GASB 54 replaced the old reserved and unreserved fund balance categories with a hierarchy of five classifications. You should know these cold for the exam:

  1. Nonspendable - Resources that cannot be spent because of their form (inventory, prepaid items) or because they must be maintained intact (permanent fund principal).
  2. Restricted - Resources subject to externally enforceable restrictions imposed by creditors, grantors, or laws of other governments.
  3. Committed - Resources constrained by the government's highest level of decision-making authority. Requires formal action to set and to remove.
  4. Assigned - Resources intended for a specific purpose by the governing body or an authorized official. Less formal than committed.
  5. Unassigned - The residual classification for the general fund. Only the general fund can report a positive unassigned fund balance.

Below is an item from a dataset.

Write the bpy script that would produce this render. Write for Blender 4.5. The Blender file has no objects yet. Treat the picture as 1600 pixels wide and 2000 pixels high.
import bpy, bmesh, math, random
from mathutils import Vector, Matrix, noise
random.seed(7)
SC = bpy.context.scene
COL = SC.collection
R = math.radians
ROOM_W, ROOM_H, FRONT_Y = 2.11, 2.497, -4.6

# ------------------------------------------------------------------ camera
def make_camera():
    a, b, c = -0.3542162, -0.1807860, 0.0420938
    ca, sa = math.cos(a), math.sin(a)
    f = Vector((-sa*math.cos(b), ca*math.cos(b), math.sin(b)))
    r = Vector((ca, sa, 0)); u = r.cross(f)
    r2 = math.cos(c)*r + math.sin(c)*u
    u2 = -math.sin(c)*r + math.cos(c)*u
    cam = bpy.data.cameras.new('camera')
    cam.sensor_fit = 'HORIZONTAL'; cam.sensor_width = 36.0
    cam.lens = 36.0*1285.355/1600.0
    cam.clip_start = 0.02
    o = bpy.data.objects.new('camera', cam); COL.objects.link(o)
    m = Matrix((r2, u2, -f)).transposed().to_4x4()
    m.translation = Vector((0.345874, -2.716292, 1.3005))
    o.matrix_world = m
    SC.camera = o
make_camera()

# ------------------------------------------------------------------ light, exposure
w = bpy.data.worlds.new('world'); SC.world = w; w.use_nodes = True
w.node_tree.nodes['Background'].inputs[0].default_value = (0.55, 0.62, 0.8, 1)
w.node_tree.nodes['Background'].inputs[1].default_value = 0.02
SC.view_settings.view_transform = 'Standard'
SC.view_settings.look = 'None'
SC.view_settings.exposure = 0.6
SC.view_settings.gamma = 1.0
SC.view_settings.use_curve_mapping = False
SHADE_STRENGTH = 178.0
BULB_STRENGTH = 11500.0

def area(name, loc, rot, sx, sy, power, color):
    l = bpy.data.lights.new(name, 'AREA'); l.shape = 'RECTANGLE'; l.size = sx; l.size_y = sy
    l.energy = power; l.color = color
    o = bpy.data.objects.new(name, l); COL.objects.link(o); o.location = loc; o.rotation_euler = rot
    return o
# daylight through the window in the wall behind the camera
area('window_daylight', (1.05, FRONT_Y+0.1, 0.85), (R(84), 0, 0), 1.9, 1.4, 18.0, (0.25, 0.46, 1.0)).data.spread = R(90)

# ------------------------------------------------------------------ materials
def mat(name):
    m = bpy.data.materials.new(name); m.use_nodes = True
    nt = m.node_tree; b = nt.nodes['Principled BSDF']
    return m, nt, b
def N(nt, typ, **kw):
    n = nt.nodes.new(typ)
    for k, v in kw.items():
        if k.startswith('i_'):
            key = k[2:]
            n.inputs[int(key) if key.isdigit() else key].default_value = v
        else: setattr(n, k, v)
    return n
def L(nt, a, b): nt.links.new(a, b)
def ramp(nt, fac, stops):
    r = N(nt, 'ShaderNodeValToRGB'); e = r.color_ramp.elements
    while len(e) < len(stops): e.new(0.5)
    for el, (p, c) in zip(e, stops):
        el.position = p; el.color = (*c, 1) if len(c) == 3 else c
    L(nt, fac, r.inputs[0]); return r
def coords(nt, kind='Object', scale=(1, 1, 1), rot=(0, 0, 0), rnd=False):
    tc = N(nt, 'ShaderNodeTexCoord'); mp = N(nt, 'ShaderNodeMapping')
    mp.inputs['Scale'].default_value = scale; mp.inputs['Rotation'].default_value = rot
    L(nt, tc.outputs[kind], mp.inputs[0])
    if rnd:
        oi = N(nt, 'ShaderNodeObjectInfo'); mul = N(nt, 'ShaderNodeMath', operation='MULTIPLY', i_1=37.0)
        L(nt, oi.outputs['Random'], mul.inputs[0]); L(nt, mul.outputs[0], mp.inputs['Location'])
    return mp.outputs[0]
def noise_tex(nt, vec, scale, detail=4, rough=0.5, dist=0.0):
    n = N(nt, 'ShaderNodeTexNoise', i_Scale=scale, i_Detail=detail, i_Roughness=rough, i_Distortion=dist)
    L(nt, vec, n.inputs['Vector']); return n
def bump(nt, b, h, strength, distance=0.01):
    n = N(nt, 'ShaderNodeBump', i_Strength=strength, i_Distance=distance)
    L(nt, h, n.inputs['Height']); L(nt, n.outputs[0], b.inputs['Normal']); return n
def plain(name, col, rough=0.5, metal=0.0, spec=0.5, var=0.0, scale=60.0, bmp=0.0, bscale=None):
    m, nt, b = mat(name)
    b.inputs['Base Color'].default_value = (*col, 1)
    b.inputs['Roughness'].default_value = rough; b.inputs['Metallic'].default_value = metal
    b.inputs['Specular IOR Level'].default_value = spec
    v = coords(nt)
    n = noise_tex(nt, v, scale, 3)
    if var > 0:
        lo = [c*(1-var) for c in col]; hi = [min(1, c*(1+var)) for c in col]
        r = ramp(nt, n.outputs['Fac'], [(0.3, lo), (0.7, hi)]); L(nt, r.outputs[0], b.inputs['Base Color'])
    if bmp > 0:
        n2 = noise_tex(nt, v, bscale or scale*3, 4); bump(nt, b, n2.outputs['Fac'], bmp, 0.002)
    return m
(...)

Study Tips for Governmental Accounting

Governmental accounting rewards systematic study. Here are strategies that consistently help candidates master this material:

  • Learn the framework first. Before diving into details, make sure you understand the three fund categories, two measurement focuses, and two bases of accounting.
  • Create comparison tables. Make a table comparing governmental funds, proprietary funds, and fiduciary funds side by side, including measurement focus, basis of accounting, and financial statement formats.
  • Practice journal entries in context. Work through journal entries for property tax revenue recognition, encumbrances, and interfund transfers.
  • Focus on reconciliation adjustments. The bridge between fund-level and government-wide statements is a high-yield exam topic.
  • Use process of elimination. Many governmental accounting questions can be narrowed down by simply asking which basis of accounting applies.

Common Exam Pitfalls

Watch out for these frequently tested traps:

  • Confusing expenditures (governmental fund term) with expenses (proprietary fund and government-wide term).
  • Forgetting that capital assets and long-term liabilities are NOT reported on governmental fund financial statements.
  • Assuming all tax revenue is recognized immediately. Under modified accrual, it must be available.
  • Including fiduciary funds in the government-wide statements. They are always excluded.
  • Mixing up GASB standards with FASB standards in a governmental context.

Putting It All Together

Governmental accounting on the CPA Exam is not about memorizing hundreds of rules. It is about understanding a framework that differs fundamentally from corporate accounting and then applying that framework to specific scenarios. If you know the fund types, understand modified accrual, and can navigate between government-wide and fund-level statements, you will be well prepared to handle whatever the exam presents.

If you want a structured, efficient way to master governmental accounting and the rest of the FAR section, Think CPA offers adaptive practice questions and clear visual explanations that break down these complex topics into manageable pieces. Our platform is designed to help you build the kind of deep understanding that translates into exam-day confidence.

Take it one fund type at a time, practice the journal entries, and keep the big picture in mind. Governmental accounting is absolutely learnable, and once it clicks, it can become one of your strongest areas on the exam.